**Your instructions:** Repeat only the lines running from the beginning of the material through the line that contains "[(a0 + u0, za - 0.01), (a1".

**Data excerpt:**

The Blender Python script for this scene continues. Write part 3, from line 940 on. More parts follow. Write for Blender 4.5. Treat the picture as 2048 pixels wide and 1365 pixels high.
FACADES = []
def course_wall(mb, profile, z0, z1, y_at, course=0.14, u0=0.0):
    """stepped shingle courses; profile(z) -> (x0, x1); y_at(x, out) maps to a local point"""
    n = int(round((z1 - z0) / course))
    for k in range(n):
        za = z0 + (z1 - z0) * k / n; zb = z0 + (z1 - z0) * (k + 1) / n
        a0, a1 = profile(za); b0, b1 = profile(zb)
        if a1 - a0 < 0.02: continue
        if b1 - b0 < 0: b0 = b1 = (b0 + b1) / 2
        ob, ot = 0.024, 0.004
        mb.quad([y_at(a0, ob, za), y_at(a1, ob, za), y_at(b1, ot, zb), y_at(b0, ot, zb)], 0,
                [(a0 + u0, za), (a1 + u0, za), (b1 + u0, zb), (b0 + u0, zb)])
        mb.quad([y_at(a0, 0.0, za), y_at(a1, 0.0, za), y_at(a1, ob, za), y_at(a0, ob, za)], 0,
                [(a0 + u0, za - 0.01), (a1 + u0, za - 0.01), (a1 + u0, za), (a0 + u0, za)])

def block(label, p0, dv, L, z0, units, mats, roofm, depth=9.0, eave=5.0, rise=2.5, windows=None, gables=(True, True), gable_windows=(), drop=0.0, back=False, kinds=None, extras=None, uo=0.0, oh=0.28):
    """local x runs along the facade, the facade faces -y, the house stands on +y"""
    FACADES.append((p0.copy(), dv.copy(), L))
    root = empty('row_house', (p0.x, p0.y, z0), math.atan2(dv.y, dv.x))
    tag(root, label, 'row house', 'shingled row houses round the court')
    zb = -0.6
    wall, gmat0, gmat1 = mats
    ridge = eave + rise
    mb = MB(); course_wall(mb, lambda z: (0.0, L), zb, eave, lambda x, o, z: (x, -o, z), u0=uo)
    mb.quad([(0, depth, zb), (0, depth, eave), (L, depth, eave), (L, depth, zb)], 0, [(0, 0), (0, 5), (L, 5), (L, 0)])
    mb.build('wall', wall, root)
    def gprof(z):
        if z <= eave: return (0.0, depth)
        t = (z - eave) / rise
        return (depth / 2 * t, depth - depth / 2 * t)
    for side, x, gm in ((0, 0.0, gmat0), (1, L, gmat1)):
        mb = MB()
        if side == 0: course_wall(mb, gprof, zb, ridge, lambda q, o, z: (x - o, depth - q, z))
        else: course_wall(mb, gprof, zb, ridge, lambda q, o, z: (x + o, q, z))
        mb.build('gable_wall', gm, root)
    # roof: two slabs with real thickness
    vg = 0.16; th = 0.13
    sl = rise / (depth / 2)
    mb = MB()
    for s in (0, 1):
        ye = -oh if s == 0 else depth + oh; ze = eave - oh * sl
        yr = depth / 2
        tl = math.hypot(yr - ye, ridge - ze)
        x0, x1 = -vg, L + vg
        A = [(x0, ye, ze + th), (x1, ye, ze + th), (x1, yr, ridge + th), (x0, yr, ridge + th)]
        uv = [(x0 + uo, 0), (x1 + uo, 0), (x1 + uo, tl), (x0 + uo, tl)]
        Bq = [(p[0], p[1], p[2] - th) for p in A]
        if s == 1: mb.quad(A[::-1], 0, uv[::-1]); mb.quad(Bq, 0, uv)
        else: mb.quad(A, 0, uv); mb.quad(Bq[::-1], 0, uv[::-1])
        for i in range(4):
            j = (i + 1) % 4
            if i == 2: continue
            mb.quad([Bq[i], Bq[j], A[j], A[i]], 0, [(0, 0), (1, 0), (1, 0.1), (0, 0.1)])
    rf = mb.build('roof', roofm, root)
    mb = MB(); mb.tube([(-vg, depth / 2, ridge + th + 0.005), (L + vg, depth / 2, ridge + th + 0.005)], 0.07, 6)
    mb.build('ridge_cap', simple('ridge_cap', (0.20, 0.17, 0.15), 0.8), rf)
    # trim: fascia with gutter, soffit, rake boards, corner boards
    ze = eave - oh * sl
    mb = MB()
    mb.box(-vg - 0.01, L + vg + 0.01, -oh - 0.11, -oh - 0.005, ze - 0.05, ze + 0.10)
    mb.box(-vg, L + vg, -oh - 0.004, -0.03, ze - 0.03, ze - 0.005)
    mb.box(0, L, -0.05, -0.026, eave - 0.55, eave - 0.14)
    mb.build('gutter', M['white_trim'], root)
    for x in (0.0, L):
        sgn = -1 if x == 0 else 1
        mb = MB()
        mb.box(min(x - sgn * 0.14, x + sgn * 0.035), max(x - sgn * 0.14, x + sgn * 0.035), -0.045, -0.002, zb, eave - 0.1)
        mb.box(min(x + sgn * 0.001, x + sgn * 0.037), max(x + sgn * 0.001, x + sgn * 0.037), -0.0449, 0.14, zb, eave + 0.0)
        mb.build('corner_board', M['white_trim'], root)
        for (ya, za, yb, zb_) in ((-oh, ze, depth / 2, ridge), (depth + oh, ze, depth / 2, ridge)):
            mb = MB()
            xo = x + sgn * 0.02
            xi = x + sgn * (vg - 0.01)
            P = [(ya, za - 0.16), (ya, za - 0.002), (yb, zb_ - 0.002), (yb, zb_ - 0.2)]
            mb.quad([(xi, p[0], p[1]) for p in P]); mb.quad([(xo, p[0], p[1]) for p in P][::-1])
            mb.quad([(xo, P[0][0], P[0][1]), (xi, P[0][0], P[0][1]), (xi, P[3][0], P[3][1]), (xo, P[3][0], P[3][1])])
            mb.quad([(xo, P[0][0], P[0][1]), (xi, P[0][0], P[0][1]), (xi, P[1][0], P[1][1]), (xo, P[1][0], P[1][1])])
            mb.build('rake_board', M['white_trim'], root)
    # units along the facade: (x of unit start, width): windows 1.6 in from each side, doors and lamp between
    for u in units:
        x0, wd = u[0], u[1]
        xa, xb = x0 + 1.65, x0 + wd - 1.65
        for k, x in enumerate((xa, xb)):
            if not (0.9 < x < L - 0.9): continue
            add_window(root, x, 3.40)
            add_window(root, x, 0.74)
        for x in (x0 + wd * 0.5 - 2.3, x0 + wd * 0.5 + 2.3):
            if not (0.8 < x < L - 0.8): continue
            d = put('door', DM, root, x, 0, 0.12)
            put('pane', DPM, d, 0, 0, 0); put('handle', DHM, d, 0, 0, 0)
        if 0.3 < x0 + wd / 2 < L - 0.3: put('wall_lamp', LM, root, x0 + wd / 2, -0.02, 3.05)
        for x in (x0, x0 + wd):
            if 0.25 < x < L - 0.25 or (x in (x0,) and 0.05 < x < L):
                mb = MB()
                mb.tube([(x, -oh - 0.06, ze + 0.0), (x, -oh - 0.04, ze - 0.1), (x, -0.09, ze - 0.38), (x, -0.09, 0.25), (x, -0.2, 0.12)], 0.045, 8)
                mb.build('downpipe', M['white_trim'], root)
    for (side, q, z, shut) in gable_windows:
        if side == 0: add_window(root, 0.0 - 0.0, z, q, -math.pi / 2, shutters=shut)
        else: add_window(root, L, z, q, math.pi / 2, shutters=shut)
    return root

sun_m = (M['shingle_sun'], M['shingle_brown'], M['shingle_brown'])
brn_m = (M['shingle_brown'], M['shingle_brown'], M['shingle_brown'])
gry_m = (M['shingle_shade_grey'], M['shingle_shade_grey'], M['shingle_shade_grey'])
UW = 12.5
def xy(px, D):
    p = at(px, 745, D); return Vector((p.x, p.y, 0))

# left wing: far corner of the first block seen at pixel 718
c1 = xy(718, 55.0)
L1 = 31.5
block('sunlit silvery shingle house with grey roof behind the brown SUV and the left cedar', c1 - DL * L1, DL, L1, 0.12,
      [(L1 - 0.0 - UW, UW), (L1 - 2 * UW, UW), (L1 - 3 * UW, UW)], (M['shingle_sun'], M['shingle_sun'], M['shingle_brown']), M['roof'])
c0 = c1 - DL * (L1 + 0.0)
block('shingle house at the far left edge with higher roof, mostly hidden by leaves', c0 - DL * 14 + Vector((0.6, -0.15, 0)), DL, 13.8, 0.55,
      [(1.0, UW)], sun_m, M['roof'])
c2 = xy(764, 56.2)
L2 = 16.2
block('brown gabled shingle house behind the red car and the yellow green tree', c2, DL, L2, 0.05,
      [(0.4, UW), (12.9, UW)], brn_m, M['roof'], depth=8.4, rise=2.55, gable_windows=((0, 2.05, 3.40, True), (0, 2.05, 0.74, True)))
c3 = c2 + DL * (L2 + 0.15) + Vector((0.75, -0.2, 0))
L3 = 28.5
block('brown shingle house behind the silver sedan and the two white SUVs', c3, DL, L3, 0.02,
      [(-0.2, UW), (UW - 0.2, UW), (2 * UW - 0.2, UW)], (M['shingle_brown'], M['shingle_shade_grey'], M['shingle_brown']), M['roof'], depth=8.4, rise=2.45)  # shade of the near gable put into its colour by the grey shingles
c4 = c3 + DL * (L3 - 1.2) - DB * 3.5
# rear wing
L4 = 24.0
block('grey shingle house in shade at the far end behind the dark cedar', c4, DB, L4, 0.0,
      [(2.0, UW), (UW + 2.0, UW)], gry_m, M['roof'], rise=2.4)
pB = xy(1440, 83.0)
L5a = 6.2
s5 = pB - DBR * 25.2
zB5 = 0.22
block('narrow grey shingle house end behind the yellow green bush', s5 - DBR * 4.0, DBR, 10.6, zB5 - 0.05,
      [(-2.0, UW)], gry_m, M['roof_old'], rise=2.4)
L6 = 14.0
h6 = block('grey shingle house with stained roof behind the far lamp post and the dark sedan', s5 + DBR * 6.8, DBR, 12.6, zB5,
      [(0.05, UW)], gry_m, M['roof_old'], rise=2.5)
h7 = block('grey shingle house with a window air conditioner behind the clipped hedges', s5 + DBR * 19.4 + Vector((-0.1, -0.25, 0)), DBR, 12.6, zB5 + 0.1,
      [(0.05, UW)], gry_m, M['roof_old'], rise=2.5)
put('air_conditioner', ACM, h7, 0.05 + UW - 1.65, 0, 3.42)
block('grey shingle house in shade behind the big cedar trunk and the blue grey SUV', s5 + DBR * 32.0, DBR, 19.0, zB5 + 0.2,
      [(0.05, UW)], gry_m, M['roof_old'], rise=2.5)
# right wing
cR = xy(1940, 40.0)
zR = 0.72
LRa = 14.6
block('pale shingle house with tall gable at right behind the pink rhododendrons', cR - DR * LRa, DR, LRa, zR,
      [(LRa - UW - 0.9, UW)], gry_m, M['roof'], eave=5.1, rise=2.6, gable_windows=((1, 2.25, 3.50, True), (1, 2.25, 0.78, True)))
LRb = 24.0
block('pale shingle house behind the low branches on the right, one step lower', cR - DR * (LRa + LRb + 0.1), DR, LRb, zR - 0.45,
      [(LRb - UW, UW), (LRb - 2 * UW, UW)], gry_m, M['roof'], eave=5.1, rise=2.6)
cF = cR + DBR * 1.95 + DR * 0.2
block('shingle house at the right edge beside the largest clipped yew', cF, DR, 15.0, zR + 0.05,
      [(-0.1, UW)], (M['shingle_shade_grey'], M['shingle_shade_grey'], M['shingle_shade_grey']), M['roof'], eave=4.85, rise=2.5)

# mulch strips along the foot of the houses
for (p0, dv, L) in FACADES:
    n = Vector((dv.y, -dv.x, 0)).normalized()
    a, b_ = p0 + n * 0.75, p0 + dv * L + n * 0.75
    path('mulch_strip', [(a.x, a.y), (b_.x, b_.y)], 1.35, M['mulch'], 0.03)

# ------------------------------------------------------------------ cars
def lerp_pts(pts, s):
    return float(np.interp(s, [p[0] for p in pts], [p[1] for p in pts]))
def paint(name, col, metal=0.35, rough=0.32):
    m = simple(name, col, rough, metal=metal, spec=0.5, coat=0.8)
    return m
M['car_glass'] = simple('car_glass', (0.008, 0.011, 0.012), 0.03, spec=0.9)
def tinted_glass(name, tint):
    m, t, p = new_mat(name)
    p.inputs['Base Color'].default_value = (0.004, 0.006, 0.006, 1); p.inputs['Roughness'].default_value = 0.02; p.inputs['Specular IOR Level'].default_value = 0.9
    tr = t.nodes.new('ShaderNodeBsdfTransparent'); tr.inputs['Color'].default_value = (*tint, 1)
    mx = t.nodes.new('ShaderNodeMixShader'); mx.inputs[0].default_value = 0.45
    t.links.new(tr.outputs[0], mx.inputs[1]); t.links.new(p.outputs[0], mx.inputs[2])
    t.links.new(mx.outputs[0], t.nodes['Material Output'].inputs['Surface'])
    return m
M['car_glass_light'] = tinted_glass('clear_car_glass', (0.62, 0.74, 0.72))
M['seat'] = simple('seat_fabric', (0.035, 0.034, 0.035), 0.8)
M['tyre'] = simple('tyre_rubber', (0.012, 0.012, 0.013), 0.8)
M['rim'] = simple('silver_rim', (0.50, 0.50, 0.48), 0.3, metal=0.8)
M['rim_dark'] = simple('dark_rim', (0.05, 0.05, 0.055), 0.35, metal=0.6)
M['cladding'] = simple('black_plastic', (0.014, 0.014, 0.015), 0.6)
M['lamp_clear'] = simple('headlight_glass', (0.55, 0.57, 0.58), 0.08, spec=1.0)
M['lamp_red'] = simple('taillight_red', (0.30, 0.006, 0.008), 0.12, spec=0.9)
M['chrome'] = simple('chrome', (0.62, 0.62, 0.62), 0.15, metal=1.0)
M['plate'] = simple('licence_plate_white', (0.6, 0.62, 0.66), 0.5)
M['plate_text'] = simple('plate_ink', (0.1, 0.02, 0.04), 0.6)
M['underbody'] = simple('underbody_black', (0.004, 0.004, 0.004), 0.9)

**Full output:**
The Blender Python script for this scene continues. Write part 3, from line 940 on. More parts follow. Write for Blender 4.5. Treat the picture as 2048 pixels wide and 1365 pixels high.
FACADES = []
def course_wall(mb, profile, z0, z1, y_at, course=0.14, u0=0.0):
    """stepped shingle courses; profile(z) -> (x0, x1); y_at(x, out) maps to a local point"""
    n = int(round((z1 - z0) / course))
    for k in range(n):
        za = z0 + (z1 - z0) * k / n; zb = z0 + (z1 - z0) * (k + 1) / n
        a0, a1 = profile(za); b0, b1 = profile(zb)
        if a1 - a0 < 0.02: continue
        if b1 - b0 < 0: b0 = b1 = (b0 + b1) / 2
        ob, ot = 0.024, 0.004
        mb.quad([y_at(a0, ob, za), y_at(a1, ob, za), y_at(b1, ot, zb), y_at(b0, ot, zb)], 0,
                [(a0 + u0, za), (a1 + u0, za), (b1 + u0, zb), (b0 + u0, zb)])
        mb.quad([y_at(a0, 0.0, za), y_at(a1, 0.0, za), y_at(a1, ob, za), y_at(a0, ob, za)], 0,
                [(a0 + u0, za - 0.01), (a1 + u0, za - 0.01), (a1 + u0, za), (a0 + u0, za)])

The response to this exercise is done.